> WHAT IS ASKED
Determine how many lines carry the word "pixels". Output that number only.

-- start STORED RECORDS --

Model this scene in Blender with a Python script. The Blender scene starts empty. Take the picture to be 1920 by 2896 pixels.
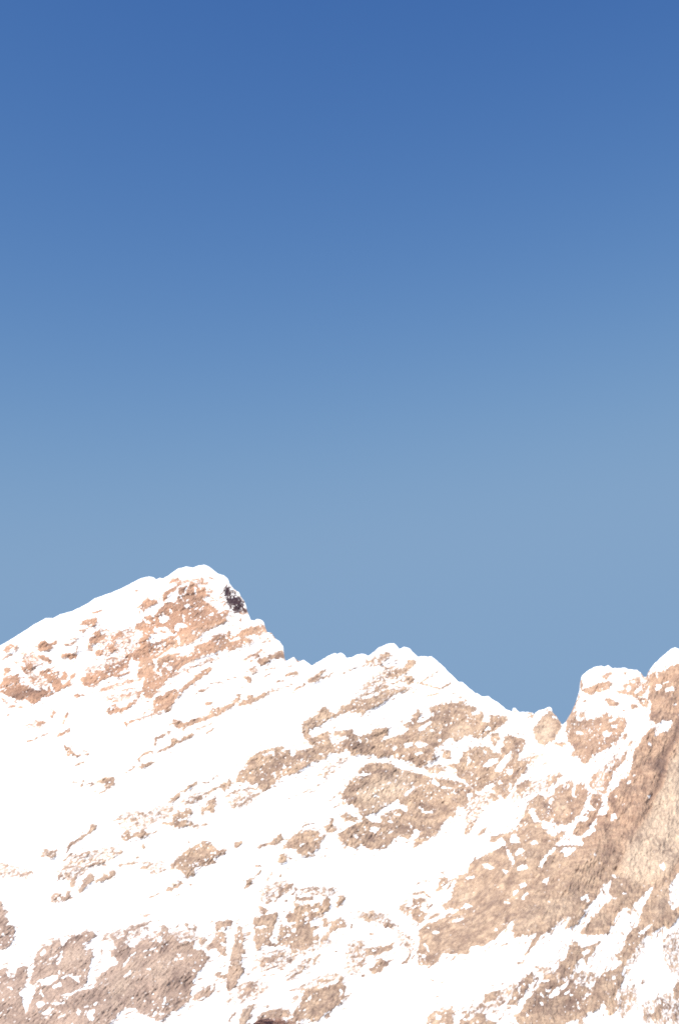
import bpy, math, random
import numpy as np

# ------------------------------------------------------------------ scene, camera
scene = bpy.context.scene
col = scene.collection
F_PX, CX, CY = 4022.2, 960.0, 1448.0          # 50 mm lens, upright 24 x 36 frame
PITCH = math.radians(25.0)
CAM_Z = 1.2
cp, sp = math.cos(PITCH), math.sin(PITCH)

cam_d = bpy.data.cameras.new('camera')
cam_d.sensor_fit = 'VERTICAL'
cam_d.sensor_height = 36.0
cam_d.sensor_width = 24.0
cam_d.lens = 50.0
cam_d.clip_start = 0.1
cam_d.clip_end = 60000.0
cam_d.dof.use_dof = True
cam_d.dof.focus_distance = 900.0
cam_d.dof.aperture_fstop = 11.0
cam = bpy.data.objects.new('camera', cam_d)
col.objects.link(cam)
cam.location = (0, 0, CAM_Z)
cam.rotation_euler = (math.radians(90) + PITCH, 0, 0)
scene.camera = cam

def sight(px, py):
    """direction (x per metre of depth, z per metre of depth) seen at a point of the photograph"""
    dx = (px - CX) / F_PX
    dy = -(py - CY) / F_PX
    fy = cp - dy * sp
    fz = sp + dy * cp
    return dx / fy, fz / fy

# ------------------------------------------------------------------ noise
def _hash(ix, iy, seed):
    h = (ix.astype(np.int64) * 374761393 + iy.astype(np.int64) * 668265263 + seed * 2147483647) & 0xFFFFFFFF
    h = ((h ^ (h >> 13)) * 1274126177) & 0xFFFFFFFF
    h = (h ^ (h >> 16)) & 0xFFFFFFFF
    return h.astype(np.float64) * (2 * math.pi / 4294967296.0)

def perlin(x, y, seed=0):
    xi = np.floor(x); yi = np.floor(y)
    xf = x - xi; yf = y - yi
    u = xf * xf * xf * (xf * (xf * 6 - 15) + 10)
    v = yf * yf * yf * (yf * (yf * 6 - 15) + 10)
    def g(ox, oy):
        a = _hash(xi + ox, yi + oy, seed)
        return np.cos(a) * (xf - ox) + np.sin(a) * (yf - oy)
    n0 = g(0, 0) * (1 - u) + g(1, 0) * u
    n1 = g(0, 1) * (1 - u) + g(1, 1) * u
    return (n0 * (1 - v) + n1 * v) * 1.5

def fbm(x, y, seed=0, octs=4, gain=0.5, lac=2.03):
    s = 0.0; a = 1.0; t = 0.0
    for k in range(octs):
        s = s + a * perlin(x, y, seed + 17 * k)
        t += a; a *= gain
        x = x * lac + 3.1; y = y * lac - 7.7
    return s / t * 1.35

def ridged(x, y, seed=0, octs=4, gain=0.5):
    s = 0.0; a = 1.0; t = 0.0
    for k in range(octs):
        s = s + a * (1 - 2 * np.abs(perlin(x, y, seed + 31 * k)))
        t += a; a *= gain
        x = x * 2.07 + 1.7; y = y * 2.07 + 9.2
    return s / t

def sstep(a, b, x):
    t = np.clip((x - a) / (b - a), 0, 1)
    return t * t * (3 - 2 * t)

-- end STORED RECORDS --
-- start STORED RECORDS --

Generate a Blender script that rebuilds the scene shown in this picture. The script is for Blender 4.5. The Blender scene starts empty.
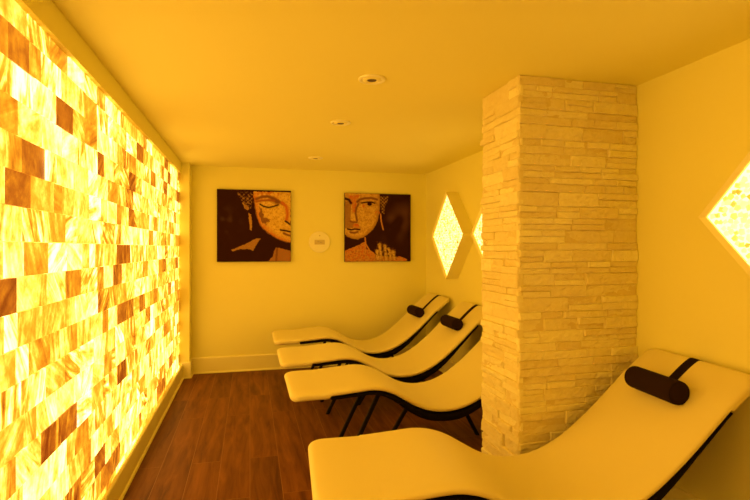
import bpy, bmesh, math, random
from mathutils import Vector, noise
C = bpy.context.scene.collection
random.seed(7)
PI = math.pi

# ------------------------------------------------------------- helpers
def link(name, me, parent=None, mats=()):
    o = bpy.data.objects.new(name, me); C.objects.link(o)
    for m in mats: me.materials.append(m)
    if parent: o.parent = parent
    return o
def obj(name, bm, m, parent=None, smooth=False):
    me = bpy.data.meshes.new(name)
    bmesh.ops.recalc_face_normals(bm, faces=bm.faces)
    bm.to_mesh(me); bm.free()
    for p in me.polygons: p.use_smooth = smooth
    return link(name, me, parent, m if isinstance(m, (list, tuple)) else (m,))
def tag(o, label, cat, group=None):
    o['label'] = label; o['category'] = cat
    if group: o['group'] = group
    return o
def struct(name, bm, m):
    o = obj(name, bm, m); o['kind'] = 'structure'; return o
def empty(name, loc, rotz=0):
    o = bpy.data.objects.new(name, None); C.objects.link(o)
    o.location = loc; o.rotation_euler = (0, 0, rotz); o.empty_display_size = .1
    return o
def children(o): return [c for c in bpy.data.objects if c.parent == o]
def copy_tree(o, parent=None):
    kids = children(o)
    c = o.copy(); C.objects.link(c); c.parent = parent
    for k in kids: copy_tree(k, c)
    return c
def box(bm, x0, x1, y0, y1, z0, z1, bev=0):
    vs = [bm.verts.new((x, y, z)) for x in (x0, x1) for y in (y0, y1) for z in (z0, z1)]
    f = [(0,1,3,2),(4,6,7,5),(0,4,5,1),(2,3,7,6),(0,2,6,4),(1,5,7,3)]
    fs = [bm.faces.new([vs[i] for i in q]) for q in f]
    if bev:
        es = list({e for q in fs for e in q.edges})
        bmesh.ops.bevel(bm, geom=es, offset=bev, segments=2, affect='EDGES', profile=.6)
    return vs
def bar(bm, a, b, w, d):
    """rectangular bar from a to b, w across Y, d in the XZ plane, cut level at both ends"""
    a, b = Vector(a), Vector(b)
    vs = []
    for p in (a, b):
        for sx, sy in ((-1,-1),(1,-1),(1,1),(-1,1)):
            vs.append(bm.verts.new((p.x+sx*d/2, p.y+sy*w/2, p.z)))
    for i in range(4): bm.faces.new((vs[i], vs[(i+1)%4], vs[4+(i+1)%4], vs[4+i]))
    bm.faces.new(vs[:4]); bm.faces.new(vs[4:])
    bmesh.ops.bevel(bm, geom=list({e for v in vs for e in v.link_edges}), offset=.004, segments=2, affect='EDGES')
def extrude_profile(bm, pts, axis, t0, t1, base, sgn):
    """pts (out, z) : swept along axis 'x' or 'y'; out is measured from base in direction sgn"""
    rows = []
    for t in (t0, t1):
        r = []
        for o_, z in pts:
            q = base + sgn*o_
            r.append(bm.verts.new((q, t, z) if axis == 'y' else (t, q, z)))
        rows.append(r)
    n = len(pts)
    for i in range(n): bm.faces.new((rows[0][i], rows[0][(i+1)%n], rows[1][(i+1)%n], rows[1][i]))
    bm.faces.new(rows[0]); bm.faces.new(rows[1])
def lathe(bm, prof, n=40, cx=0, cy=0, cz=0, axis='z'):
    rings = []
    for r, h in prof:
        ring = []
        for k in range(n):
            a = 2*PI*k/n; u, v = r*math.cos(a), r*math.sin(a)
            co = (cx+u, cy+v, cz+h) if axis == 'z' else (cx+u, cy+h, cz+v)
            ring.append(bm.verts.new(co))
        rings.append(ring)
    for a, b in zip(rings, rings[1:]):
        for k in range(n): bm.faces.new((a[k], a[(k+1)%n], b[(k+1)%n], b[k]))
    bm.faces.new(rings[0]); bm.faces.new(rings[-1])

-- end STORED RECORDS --
-- start STORED RECORDS --

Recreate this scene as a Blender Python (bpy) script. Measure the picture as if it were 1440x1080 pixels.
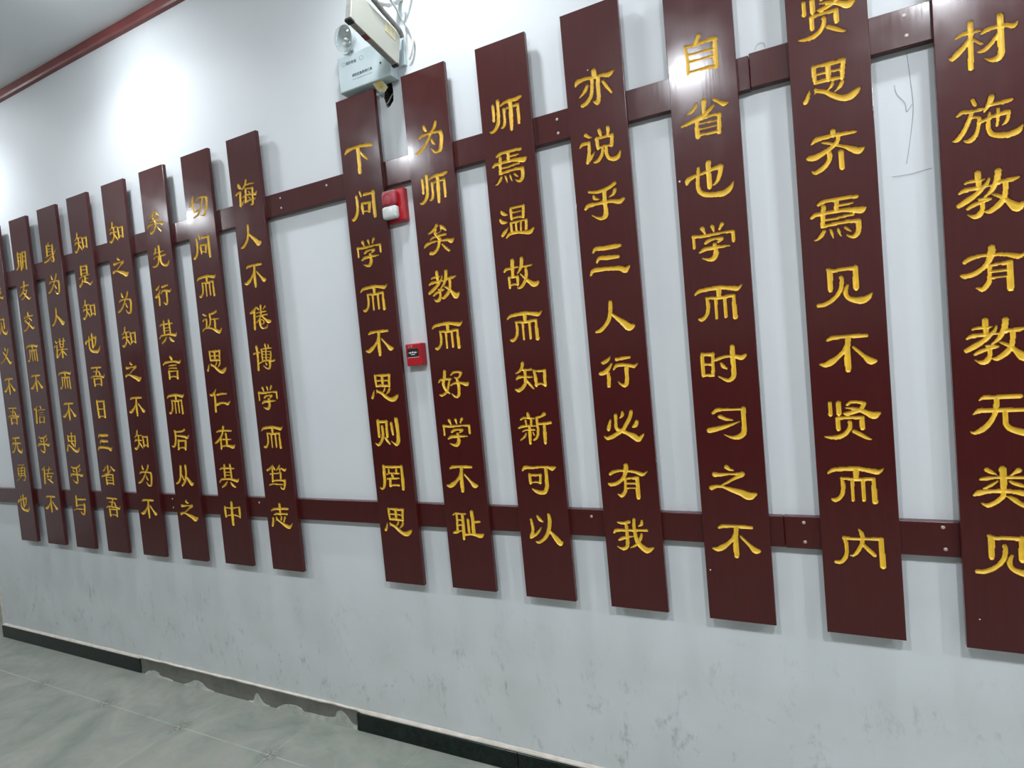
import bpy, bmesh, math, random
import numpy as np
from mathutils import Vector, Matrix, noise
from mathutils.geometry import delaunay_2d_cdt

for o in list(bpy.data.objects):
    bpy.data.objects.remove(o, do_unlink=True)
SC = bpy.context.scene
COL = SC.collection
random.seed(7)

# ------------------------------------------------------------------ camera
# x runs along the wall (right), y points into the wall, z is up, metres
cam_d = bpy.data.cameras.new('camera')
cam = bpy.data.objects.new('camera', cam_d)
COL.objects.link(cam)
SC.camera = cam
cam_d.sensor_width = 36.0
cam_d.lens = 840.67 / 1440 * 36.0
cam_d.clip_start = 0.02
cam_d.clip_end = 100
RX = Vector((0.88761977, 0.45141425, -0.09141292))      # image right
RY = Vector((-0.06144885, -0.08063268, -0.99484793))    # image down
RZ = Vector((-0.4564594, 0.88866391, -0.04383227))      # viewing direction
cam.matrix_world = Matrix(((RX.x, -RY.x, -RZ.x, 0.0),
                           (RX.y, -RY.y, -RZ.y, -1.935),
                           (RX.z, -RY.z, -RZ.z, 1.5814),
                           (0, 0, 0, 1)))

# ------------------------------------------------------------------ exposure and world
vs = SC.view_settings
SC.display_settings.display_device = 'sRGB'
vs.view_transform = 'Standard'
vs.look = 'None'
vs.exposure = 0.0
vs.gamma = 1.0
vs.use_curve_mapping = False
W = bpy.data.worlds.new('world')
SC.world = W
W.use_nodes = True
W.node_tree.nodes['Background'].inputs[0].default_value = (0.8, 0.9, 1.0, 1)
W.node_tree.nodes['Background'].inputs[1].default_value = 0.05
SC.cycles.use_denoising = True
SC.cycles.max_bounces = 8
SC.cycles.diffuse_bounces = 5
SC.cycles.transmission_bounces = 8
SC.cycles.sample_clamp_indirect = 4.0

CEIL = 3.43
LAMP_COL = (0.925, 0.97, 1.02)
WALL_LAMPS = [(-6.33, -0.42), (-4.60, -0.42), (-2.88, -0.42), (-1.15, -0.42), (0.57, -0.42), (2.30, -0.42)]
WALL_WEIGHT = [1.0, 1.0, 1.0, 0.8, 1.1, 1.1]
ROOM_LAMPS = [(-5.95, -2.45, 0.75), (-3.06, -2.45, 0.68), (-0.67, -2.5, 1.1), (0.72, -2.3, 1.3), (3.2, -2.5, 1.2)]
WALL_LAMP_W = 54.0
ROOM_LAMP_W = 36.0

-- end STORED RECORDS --

> WRITTEN SOLUTION
2